Saturday, 16 January 2021

Route 66 # 4

This is my other Hockney (see previous post). Isn't it a delight? The delights of life have been simplified somewhat by the present circumstances. Things that were taken for granted, travel, visiting friends, family, lovers, galleries, gigs, theatres, I can't remember when I was last on a train to Lewes even, it has all taken a back seat for the day-to-dayness of living. There is no other way because the option is to be reckless to others. Of course, I can take a trip in different ways. This week I have been reading, Alice of the North by my dear friend, Anne Caldwell and its about a place I recognise and yet not at the same time.

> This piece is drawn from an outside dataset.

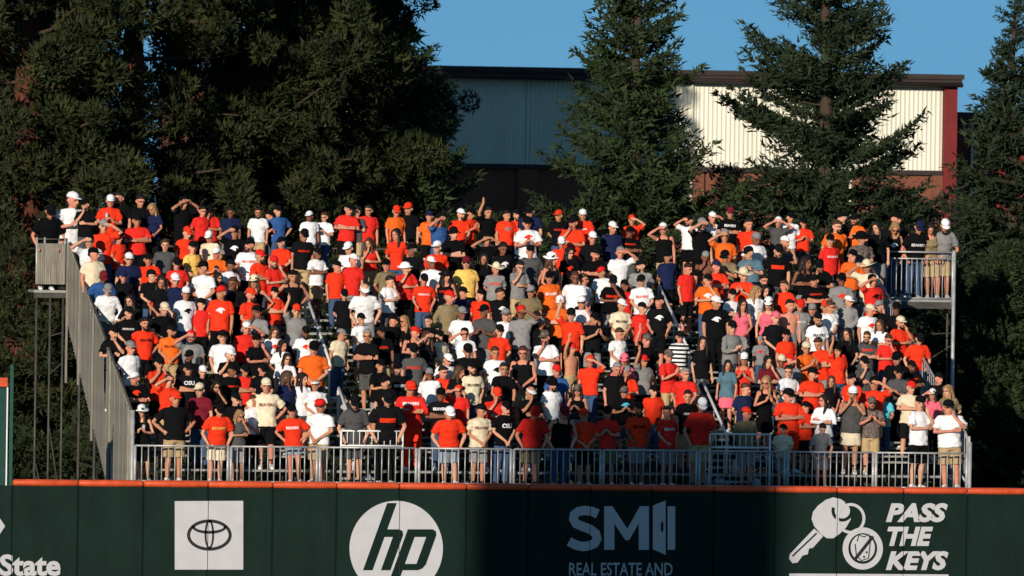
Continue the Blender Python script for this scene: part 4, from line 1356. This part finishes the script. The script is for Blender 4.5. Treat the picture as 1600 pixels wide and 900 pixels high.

The great thing about the collection is how the pages turn on surprises. "The Piano" leaves us with a picture of Mary Shelley's monster on the ice and then effortlessly slides in to "a beautiful Swedish man on the mail ship and the possibility of sex..." and then back on land with "Kippers" and "memories that stick in the throat..." I move around the shelves, randomly picking out old favourites, another dear friend, Jen Webb's Moving Targets, and "The Long Man of Wilmington" nestled alongside "Icarus" and other mythologies, having moved through the garden and basil and tomatoes and the reek of compost and blood... "Later the scent of leaves... And on and on, the shelves stacked neatly in chaotic disorder, 
Katherine Coles, Paul Munden, Philip Gross, (I know a lot of poets) Wallace Stevens, Italo Calvino's Invisible Cities, Robert Burns, I don't know them, of course, but lordy, its been a journey since getting my first serious book in 1967 (picture aside). How time flies when you have books to read. Perhaps these simplified circumstances are just a reminder that the new normal isn't so bad if you just roll with it. But that means shutting out the outside and the crap that is rolling with it, people and heartache; not having live music, watching and playing, visiting an art gallery and even just strolling round to the pub with a notebook and pencil and sitting having a beer... all pales into insignificance. But och, give me back the old normal. I sang this song at Portslade Railway Roots Club the other night.





 

Thursday, 7 January 2021

Route 66 # 3

 

This is one of my David Hockney's. He painted it on an iPad during a TV show and then said the first 200 people applying could get it as a free download. Needless to say I was pretty chuffed to get one and it continues to give me pleasure. Today (as I write) is Epiphany and for many it is a spiritual moment of awakening, of realisation, of revelation even. It isn't any of these things for me. Its simply a time which allows me to remember how fortunate I am. I didn't suddenly wake up and realise I remembered, it wasn't revealed to me, I already knew. That's what I think of art does, it reminds us, it speaks to us, becoming more than just the item on display. Wallace Stevens wrote, '[The artist’s] function is to make his imagination … become the light in the minds of others. His role, in short, is to help people to live their lives.' What I feel is, if an artist, be it painter, sculptor, photographer, poet or what and whomsoever, goes to the trouble of switching on the lights, at least we can work with it. So when Rilke asked, 
    Who, if I cried out, would hear me among the angels'
    hierarchies?
I'm not so concerned by the image of existential suffering he goes on to insinuate (which I care little about - there's too many people really suffering in the world), but by the light he switches on in making me think. Well that's how I see it anyway. Have your own epiphany, ultimately it really has nothing to do with me unless you wish to use it against me.